Işın Karaca: “Türkiye’de yaşadığınızı hatırlatırım! T.C.’de azınlığın dinlediği bir müzik icra etmeye çalıştığın ise cabası!

Adama sorarlar sen kimsin? Sen Fazıl Say’dan daha fazla işe yaradın mı? Bir halt becerdin mi? Gel de çıldırma yahu. İnanın Fazıl Say seven veya sevmeyen birisi değilim ben.
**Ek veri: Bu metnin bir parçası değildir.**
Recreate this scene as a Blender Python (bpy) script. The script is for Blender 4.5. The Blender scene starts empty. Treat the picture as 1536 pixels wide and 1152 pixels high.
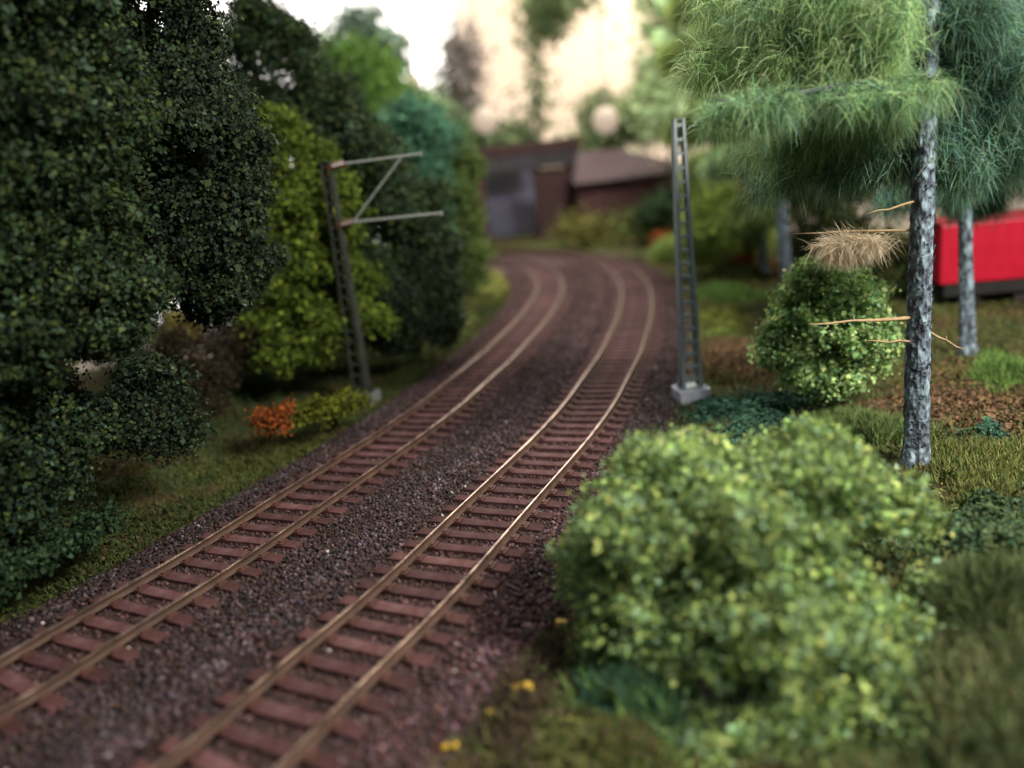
import bpy, math, random
import numpy as np
from mathutils import Vector, Matrix

random.seed(7)
rng = np.random.default_rng(7)
scene = bpy.context.scene
COL = scene.collection

# ---------------------------------------------------------------- camera
CAM_H, PITCH, ROLL, FPX = 6.8, 0.2585, -0.1072, 1200.0
_F = Vector((0, math.cos(PITCH), -math.sin(PITCH)))
_X = Vector((1, 0, 0))
_U0 = _X.cross(_F)
_R = math.cos(ROLL) * _X + math.sin(ROLL) * _U0
_U = -math.sin(ROLL) * _X + math.cos(ROLL) * _U0
cam_data = bpy.data.cameras.new('camera')
cam = bpy.data.objects.new('camera', cam_data)
COL.objects.link(cam)
m = Matrix.Identity(4)
for i in range(3):
    m[i][0], m[i][1], m[i][2] = _R[i], _U[i], -_F[i]
m[2][3] = CAM_H
cam.matrix_world = m
cam_data.sensor_width = 36.0
cam_data.lens = 36.0 * FPX / 1536.0
cam_data.clip_start = 0.05
cam_data.clip_end = 1500
cam_data.dof.use_dof = True
cam_data.dof.focus_distance = 17.4
cam_data.dof.aperture_fstop = 0.089
scene.camera = cam

# ---------------------------------------------------------------- world and lamps (a room: no sun)
world = bpy.data.worlds.new('World')
scene.world = world
world.use_nodes = True
bg = world.node_tree.nodes['Background']
bg.inputs[0].default_value = (0.80, 0.93, 1.0, 1)
bg.inputs[1].default_value = 0.125


def area_lamp(name, loc, target, size, size_y, power, color):
    d = bpy.data.lights.new(name, 'AREA')
    d.shape = 'RECTANGLE'; d.size = size; d.size_y = size_y
    d.energy = power; d.color = color
    o = bpy.data.objects.new(name, d)
    COL.objects.link(o)
    o.location = loc
    o.rotation_euler = (Vector(target) - Vector(loc)).to_track_quat('-Z', 'Y').to_euler()
    return o


area_lamp('ceiling_lamp', (22, -2, 26), (11, 20, 2), 10, 7, 28000, (1.0, 0.95, 0.88))
area_lamp('overhead_lamp', (-6, 4, 44), (-4, 24, 0), 16, 12, 3500, (0.93, 0.97, 1.0))
area_lamp('far_fill_lamp', (14, 48, 52), (6, 88, 4), 16, 10, 48000, (1.0, 0.95, 0.88))  # unseen fill light, added to brighten the near side of the far trees
area_lamp('window_daylight', (6, 112, 46), (2, 20, 0), 46, 22, 60000, (1.0, 0.90, 0.84))
area_lamp('wall_lamp', (28, 92, 60), (24, 130, 20), 10, 6, 80000, (1.0, 0.82, 0.64))

scene.view_settings.view_transform = 'Standard'
scene.view_settings.look = 'None'
scene.view_settings.exposure = 0.0
scene.view_settings.gamma = 1.0
scene.render.engine = 'CYCLES'
scene.cycles.use_denoising = True
try:
    scene.cycles.denoiser = 'OPENIMAGEDENOISE'
except Exception:
    pass
scene.cycles.max_bounces = 5
scene.cycles.diffuse_bounces = 3
scene.cycles.transmission_bounces = 3
scene.cycles.sample_clamp_indirect = 4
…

Ama bu olanlar tüm memleketin yansıması. Gelin görünki ben askerdeyken takip edemediğim başka söylemleri olmuş Fazıl Say’ın ve çok daha büyük infial yaratmış. 2012 Nisan sonları gibi. Daha trajik olanı ise bu kez söyledikleri kendi sözleri bile değilken Ömer Hayyam’ın bir kaç dizesiyken yargılanmayla karşı karşıya bırakılmış YURDUM ADALETİ tarafından. Öyle ki hakkında soruşturma başlatılmış, dava açılmış, savcı ifade almış, iddianame hazırlanmış.. İnanılacak iş değil. Kimlere neler yapmazken, kimlere neler yapılıyor.. Aklım almıyor.
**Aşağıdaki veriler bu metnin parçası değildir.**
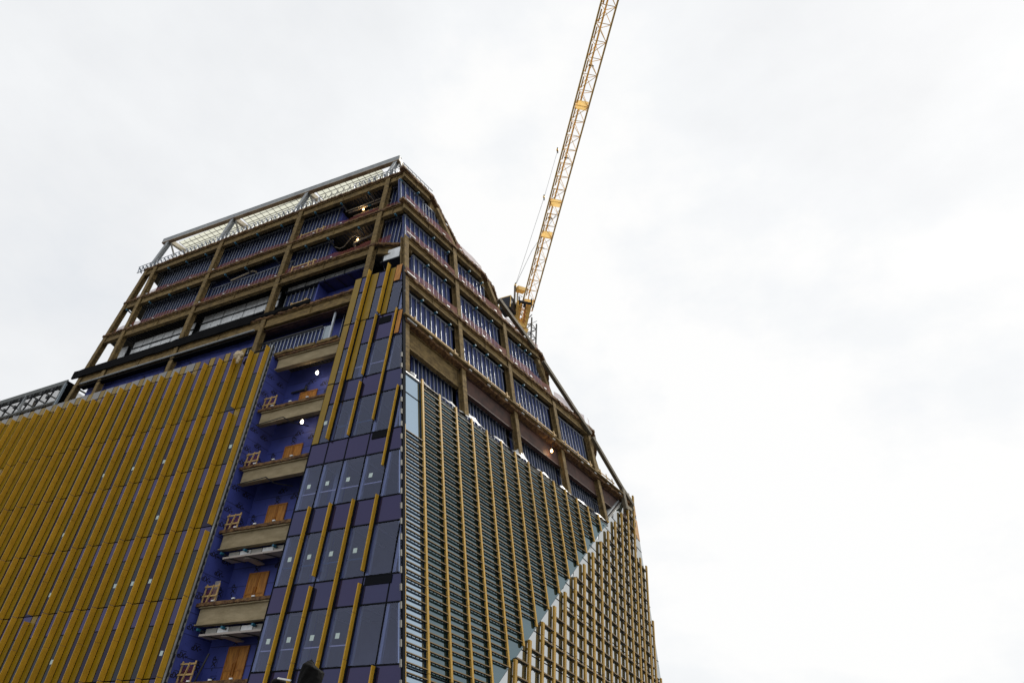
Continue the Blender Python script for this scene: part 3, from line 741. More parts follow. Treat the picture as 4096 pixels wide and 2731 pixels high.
# C fins (root x, z0, z1)
for (x, z0, z1, d) in ((-29.2, 0, 18.15, .34), (-27.6, 0, 13.2, .34), (-27.6, 13.75, 18.15, .34), (-25.9, 0, 18.15, .34), (-24.2, 0, 13.05, .34), (-24.2, 13.7, 18.2, .34), (-22.35, 0, 8.85, .34),
                       (-29.2, 22.8, 32.7, .40), (-29.2, 32.75, 37.7, .42), (-27.55, 22.8, 26.95, .30), (-27.55, 27.5, 32.8, .32), (-27.4, 32.9, 37.75, .42), (-25.8, 23.6, 32.9, .26), (-24.3, 20.1, 25.9, .26)):
    b = MB(); z = z0
    while z < z1-.3:
        zz = min(z1, z+2.3 if z1-z > 3.2 else z1); b.box(FL, x-.07, x, z+.01, zz-.01, .03, d-.05, 'fin'); z = zz
    b.box(FL, x, x+.10, z0+.05, z1-.05, .003, .05, 'black')  # black strip painted in as the shadow side of the fin
    b.build('fin', T)
for (x0, x1, z0, z1) in ((-30.62, -30.1, 22.75, 27.4), (-30.64, -30.1, 27.5, 32.7), (-30.66, -30.08, 32.8, 37.35), (-29.05, -28.6, 27.5, 32.7), (-29.1, -28.45, 32.8, 37.35), (-27.35, -26.85, 32.8, 37.35)):
    b = MB(); b.box(FL, x0, x1, z0, z1, 0.002, .03, 'flat'); b.build('cladding_panel', T)
for (x0, x1, z0, z1) in ((-26.8, -26.3, 35.9, 37.5), (-25.95, -25.35, 30.6, 32.7)):
    b = MB(); b.box(FL, x0, x1, z0, z1, 0.002, .03, 'ply'); b.build('plywood_patch', T)
b = MB(); b.box(FL, -24.05, -22.3, 12.95, 13.4, .002, .02, 'black'); b.build('vent_panel', T)
b = MB(); b.box(FL, -25.7, -24.4, 22.2, 22.65, .002, .02, 'black'); b.build('vent_panel', T)
b = MB(); b.box(FL, -27.3, -26.3, 31.9, 32.5, .002, .02, 'black'); b.build('vent_panel', T)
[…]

Yazımın başlığı.. Ya ben Fazıl olsaydım?
Malumunuz sevgili ülkemizde bir takım sıkıntılarımız mevcut. Bu yazıyı yazdıran o sıkıntılar. Bu yazıya konu olan da o sıkıntılar. Fikir beyan etme özgürlüğünün, hangi konuda fikir beyan ettiğimize göre değişiklik gösterdiğine dair acı bir tecrübe yaşanmaktadır.
BÜYÜK AYIPTIR!
Bu olanlara ben Fazıl değilken böylesine bozulmuşken, YA BEN FAZIL OLSAYDIM’ı anlatabilecek kadar özgür olduğumu sanmıyorum malesef.